(Records with scene code)
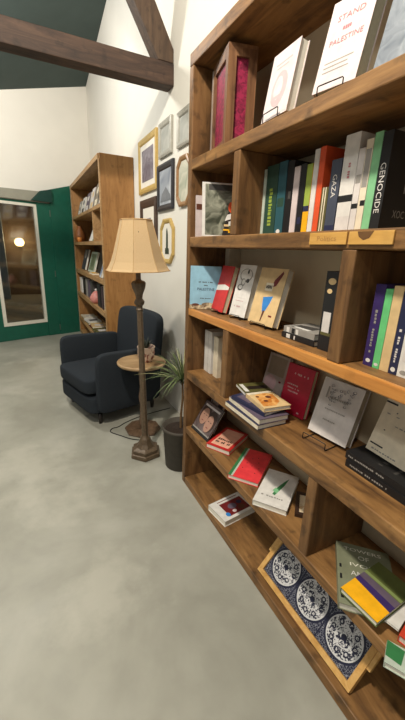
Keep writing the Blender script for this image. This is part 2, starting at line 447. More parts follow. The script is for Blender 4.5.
K = lambda n, c, **k: mat('print_'+n, c, k.pop('rough', .5), **k)
WHITE = K('white', (220, 217, 212)); PINKW = K('pale_pink', (212, 198, 197)); PINK = K('soft_pink', (202, 168, 170)); ROSE = K('rose_text', (186, 112, 120))
GREY = K('grey', (150, 146, 140)); DGREY = K('dark_grey', (70, 68, 66)); BLACK = K('black', (24, 24, 26)); RED = K('red', (196, 42, 40)); CRIM = K('crimson', (176, 24, 52))
NAVY = K('navy', (36, 40, 72)); PURP = K('purple', (56, 40, 96)); TEAL = K('teal', (44, 88, 98)); DGREEN = K('deep_green', (44, 74, 62)); LIME = K('lime', (150, 170, 70)); GREENB = K('bright_green', (104, 196, 124))
MINT = K('mint', (128, 190, 140)); TAN = K('tan', (216, 186, 136)); YEL = K('yellow', (244, 178, 22)); ORG = K('orange', (220, 84, 40)); SKY = K('sky_blue', (142, 186, 208)); BLUE = K('mid_blue', (48, 130, 205))
CRM = K('cream', (226, 214, 190)); PALEG = K('pale_green', (184, 196, 182)); SILV = K('silver', (198, 196, 196), rough=.3); OLIVE = K('olive', (92, 88, 48)); BROWN = K('brown', (96, 52, 36)); SKIN = K('skin', (170, 130, 112)); DRED = K('dark_red', (112, 26, 30))
GREYW = K('greyish_white', (214, 208, 204)); PLUM = K('plum_grey', (96, 84, 100)); LEAF = K('leaf_green', (52, 120, 70)); DK = K('near_black_brown', (40, 30, 26))

# ---- top row
bx = thing('decorative_box', 'wooden box with magenta patterned panels at the left of the top shelf', 'box', (.84, 1.485, z1))
BXC = (.846, 1.515)
u1 = Vector((.06, .265, 0)).normalized(); u2 = Vector((u1.y, -u1.x, 0))
bx.matrix_world = Matrix(((u2.x, u1.x, 0, BXC[0]), (u2.y, u1.y, 0, BXC[1]), (0, 0, 1, z1), (0, 0, 0, 1)))
BXW = wood('box_wood', (86, 56, 36), (120, 84, 56), (150, 110, 76), 'Z', .5)
bl, bd, bh = .235, .128, .362
bm = bmesh.new(); p_ = .036
for x in (0, bd-p_):
    for y in (0, bl-p_): add_box(bm, x, x+p_, y, y+p_, 0, bh)
for z in (0, bh-.03):
    add_box(bm, p_, bd-p_, 0, p_, z, z+.03); add_box(bm, p_, bd-p_, bl-p_, bl, z, z+.03)
    add_box(bm, 0, p_, p_, bl-p_, z, z+.03); add_box(bm, bd-p_, bd, p_, bl-p_, z, z+.03)
obj('frame', bm, BXW, bx)
bm = bmesh.new(); prism(bm, [(0, 0, bh+.0005), (bd, 0, bh+.0005), (bd, bl, bh+.0005), (0, bl, bh+.0005)], (0, 0, .012)); obj('lid', bm, BXW, bx)
MAG = blotch('magenta_tooled_panel', (104, 20, 48), (156, 38, 76), 42, .12, 'noise')
bm = bmesh.new(); e = .010
add_box(bm, p_+.0005, bd-p_-.0005, e, e+.006, .0305, bh-.0305); add_box(bm, e, e+.006, p_+.0005, bl-p_-.0005, .0305, bh-.0305)
add_box(bm, p_+.0005, bd-p_-.0005, bl-e-.006, bl-e, .0305, bh-.0305); add_box(bm, bd-e-.006, bd-e, p_+.0005, bl-p_-.0005, .0305, bh-.0305)
tag(obj('panel', bm, MAG, bx), 'magenta patterned panels')
bm = bmesh.new(); add_box(bm, -.004, .004, bl-.008, bl+.004, .0, bh); tag(obj('corner_strip', bm, mat('silver_strip', (190, 180, 172), .3, metallic=.6), bx), 'silver corner strip')

book('pale pink booklet standing on a wire stand beside the magenta box', (.842, 1.238, z1+.0045), -2.8, 10, .150, .214, .034, PINKW,
     [('F','ell',(.5,.42,.30,.26),PINK), ('F','ell',(.46,.44,.16,.17),PINKW), ('F','rect',(.24,.28,.7,.33),PINK), ('F','rect',(.2,.8,.8,.82),PINK), ('F','rect',(.25,.74,.7,.755),PINK)], name='booklet')
stand('black wire stand holding the pale pink booklet on the top shelf', (.842, 1.238, z1), -2.8, .15, .030, depth=.07, back=.12, lean=10)
book('tall white book with rose STAND PALESTINE title on the top shelf', (.834, .967, z1+.0045), 9, 14, .142, .245, .045, PINKW,
     [('F','rect',(.14,.30,.80,.315),GREY), ('F','rect',(.14,.25,.70,.265),GREY), ('F','rect',(.14,.20,.74,.212),GREY)],
     [('F','STAND',.20,.75,.80,.815,ROSE), ('F','~4,y',.38,.63,.58,.67,ROSE), ('F','PALESTINE',.14,.50,.88,.56,ROSE)], pages=mat('paper_greenish', (190, 190, 170), .85, .06, 120))
stand('black wire stand holding the tall white STAND book on the top shelf', (.834, .967, z1), 9, .142, .026, depth=.085, back=.15, lean=14)
SILP = blotch('silver_blue_wrap', (96, 104, 116), (146, 152, 160), 26, .3, 'noise', .25)
book('grey-blue shiny wrapped book at the right end of the top shelf', (.85, .765, z1), 12, 16, .17, .25, .03, SILP, [('F','rect',(.05,.78,.9,.95),SILV)])

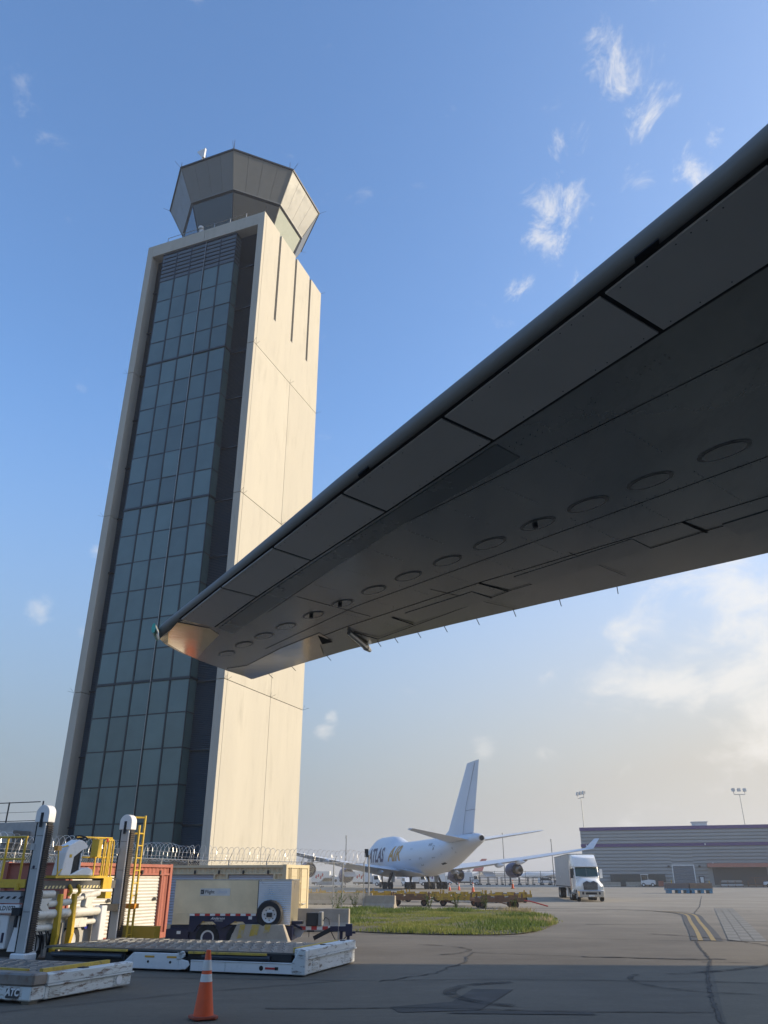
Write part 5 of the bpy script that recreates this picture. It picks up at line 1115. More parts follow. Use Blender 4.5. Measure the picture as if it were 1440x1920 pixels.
# ------------------------------------------------------------------ generator trailer
GT = thing('equipment_trailer', 'ribbed silver equipment trailer on navy chassis with spare wheel', 'trailer', (-4.6, 26.5, 0), -2)
def ribs(name, x0, x1, z0, z1, y, m, vert=True, p=.055):
    b = MB()
    if vert:
        n = round((x1 - x0) / p); s_ = (x1 - x0) / n; poly = []
        for i in range(n): poly += [(x0 + i * s_, y), (x0 + (i + .35) * s_, y - .002), (x0 + (i + .65) * s_, y - .002)]
        poly += [(x1, y), (x1, y + .03), (x0, y + .03)]; b.prism(poly, 'z', z0, z1)
    else:
        n = round((z1 - z0) / p); s_ = (z1 - z0) / n; poly = []
        for i in range(n): poly += [(y, z0 + i * s_), (y - .010, z0 + (i + .35) * s_), (y - .010, z0 + (i + .65) * s_)]
        poly += [(y, z1), (y + .03, z1), (y + .03, z0)]; b.prism(poly, 'x', x0, x1)
    return b.build(name, m, GT)
ribs('side_panel', -1.80, .76, 1.02, 1.93, 0, alu); ribs('rear_panel', -1.80, -1.28, .72, 1.018, 0, alu); ribs('end_panel', .775, 1.78, .70, 1.94, .0, mat('bright_ribbed_aluminium', (.72, .72, .70), .30, metal=.9, var=.06), False)
MB().box(-1.79, 1.77, .035, 1.75, .72, 1.92).build('trailer_body', alu, GT); MB().box(-1.83, 1.80, -.015, 1.78, 1.925, 1.955).build('roof_trim', steel, GT)
MB().box(.755, .772, -.012, .03, 1.0, 1.93).build('panel_trim', dark, GT)
sk = MB().prism([(-1.27, .96), (-1.27, .52), (-1.12, .52), (-1.0, .70), (-.82, .80), (-.55, .80), (-.40, .68), (-.25, .62), (-.08, .70), (.1, .80), (.36, .80), (.52, .66), (.60, .55), (1.0, .55), (1.0, .96)], 'y', -.04, .02).build('chassis_skirt', navy, GT)
MB().box(-1.85, 1.85, .06, 1.72, .30, .70).box(-1.95, -1.27, -.03, .5, .30, .60).build('chassis', navy, GT)
for k in range(14): MB().box(-1.27 + k * .155, -1.27 + k * .155 + .15, -.05, -.042, .955, 1.015).build('reflector_tape', redm if k % 2 else whitec, GT)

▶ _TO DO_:
Go from the first line of the listing to the line holding "GREYW = K('greyish_white', (214, 208, 204));" and, please, transcribe those lines exactly, both included, with no pictures.

▶ _CORRECT RESPONSE_:
Keep writing the Blender script for this image. This is part 2, starting at line 447. More parts follow. The script is for Blender 4.5.
K = lambda n, c, **k: mat('print_'+n, c, k.pop('rough', .5), **k)
WHITE = K('white', (220, 217, 212)); PINKW = K('pale_pink', (212, 198, 197)); PINK = K('soft_pink', (202, 168, 170)); ROSE = K('rose_text', (186, 112, 120))
GREY = K('grey', (150, 146, 140)); DGREY = K('dark_grey', (70, 68, 66)); BLACK = K('black', (24, 24, 26)); RED = K('red', (196, 42, 40)); CRIM = K('crimson', (176, 24, 52))
NAVY = K('navy', (36, 40, 72)); PURP = K('purple', (56, 40, 96)); TEAL = K('teal', (44, 88, 98)); DGREEN = K('deep_green', (44, 74, 62)); LIME = K('lime', (150, 170, 70)); GREENB = K('bright_green', (104, 196, 124))
MINT = K('mint', (128, 190, 140)); TAN = K('tan', (216, 186, 136)); YEL = K('yellow', (244, 178, 22)); ORG = K('orange', (220, 84, 40)); SKY = K('sky_blue', (142, 186, 208)); BLUE = K('mid_blue', (48, 130, 205))
CRM = K('cream', (226, 214, 190)); PALEG = K('pale_green', (184, 196, 182)); SILV = K('silver', (198, 196, 196), rough=.3); OLIVE = K('olive', (92, 88, 48)); BROWN = K('brown', (96, 52, 36)); SKIN = K('skin', (170, 130, 112)); DRED = K('dark_red', (112, 26, 30))
GREYW = K('greyish_white', (214, 208, 204)); PLUM = K('plum_grey', (96, 84, 100)); LEAF = K('leaf_green', (52, 120, 70)); DK = K('near_black_brown', (40, 30, 26))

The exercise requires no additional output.